Give back the exact lines spanning from the line with "Build this scene" to the line with "COL = S.collection", with both of those lines included and no others.
══ Data shown ══
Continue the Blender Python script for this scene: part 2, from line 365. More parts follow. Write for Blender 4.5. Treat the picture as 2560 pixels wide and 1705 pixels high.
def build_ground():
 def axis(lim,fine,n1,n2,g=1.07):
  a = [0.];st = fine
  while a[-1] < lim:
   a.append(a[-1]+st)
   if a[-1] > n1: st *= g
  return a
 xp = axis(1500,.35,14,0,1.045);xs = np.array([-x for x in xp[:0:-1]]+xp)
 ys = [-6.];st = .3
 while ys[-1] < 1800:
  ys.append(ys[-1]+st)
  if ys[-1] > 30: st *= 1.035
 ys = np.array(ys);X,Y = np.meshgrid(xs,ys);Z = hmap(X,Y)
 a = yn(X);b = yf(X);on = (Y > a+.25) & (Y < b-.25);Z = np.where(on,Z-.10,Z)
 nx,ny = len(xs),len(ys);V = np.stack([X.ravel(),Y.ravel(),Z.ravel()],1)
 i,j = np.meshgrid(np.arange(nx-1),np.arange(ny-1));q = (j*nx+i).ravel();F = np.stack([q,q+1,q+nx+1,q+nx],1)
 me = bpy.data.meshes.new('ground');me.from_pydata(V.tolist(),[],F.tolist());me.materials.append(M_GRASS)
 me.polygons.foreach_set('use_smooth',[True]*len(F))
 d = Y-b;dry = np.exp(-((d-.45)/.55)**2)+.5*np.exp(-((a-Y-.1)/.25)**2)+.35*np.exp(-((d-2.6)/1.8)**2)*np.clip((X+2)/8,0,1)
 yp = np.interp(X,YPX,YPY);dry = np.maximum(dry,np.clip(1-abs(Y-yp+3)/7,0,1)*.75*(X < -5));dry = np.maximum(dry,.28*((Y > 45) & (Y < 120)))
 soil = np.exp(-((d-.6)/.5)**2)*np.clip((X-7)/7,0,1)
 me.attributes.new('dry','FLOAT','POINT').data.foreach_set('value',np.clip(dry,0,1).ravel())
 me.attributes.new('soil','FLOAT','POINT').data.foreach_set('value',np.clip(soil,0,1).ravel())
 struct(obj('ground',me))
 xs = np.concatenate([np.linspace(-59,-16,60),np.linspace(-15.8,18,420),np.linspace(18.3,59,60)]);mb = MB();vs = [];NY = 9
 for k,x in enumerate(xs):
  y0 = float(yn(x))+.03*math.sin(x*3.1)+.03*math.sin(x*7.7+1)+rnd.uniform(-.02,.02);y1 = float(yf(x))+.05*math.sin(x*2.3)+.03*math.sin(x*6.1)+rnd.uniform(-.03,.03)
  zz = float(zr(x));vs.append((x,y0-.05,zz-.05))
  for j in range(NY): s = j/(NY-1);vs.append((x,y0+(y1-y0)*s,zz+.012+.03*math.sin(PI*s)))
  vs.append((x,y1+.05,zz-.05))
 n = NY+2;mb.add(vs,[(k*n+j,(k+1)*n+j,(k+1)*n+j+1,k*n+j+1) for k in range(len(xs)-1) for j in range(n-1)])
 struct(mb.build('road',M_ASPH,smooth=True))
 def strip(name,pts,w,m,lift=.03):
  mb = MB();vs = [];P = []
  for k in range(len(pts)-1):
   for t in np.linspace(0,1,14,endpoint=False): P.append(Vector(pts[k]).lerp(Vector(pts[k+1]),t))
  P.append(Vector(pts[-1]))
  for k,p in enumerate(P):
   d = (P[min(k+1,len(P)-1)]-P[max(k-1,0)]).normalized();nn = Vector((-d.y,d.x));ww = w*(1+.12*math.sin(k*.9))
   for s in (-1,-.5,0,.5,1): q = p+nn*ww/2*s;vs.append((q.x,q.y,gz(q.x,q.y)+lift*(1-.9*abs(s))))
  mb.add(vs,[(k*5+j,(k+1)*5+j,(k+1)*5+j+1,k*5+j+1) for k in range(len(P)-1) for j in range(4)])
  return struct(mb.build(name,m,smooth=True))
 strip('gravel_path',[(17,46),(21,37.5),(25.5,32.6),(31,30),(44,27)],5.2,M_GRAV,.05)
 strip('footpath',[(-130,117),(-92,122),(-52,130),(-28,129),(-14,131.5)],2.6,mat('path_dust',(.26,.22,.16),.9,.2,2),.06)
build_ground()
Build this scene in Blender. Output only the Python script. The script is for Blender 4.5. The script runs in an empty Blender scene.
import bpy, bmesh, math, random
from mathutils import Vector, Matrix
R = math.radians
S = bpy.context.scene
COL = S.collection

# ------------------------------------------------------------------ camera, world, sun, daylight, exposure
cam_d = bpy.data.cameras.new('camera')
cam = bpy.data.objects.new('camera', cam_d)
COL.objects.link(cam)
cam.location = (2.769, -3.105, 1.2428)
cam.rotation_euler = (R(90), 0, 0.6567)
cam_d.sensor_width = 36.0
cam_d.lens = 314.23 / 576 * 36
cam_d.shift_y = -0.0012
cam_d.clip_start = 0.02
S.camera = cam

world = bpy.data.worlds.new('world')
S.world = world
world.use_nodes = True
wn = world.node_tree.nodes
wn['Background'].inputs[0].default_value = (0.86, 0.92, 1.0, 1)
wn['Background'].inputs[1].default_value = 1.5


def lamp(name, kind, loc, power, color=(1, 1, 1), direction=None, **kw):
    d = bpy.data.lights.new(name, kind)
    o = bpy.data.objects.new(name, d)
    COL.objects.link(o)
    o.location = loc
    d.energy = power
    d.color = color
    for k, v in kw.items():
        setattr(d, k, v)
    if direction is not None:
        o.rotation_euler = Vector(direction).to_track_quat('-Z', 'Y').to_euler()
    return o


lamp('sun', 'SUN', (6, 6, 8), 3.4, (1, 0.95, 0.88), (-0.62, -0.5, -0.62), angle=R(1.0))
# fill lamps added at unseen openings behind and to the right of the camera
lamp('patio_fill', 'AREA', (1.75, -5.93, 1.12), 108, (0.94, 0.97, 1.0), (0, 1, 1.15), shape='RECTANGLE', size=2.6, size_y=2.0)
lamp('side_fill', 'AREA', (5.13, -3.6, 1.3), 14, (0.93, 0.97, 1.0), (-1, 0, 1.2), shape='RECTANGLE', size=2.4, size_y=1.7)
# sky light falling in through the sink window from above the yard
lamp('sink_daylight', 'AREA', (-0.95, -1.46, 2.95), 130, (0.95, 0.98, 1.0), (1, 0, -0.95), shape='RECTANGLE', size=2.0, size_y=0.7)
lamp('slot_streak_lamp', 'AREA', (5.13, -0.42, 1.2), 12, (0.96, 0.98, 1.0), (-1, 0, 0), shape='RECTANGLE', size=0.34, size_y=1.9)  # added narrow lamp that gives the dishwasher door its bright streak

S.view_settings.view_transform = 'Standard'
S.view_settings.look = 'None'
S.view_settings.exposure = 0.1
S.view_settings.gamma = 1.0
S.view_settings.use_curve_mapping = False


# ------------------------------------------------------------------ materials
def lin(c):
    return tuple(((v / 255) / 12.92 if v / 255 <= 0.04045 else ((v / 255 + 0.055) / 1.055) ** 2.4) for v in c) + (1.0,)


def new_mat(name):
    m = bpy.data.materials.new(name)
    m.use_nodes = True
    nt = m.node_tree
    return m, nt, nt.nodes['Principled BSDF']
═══
_Exercise response:_
Build this scene in Blender. Output only the Python script. The script is for Blender 4.5. The script runs in an empty Blender scene.
import bpy, bmesh, math, random
from mathutils import Vector, Matrix
R = math.radians
S = bpy.context.scene
COL = S.collection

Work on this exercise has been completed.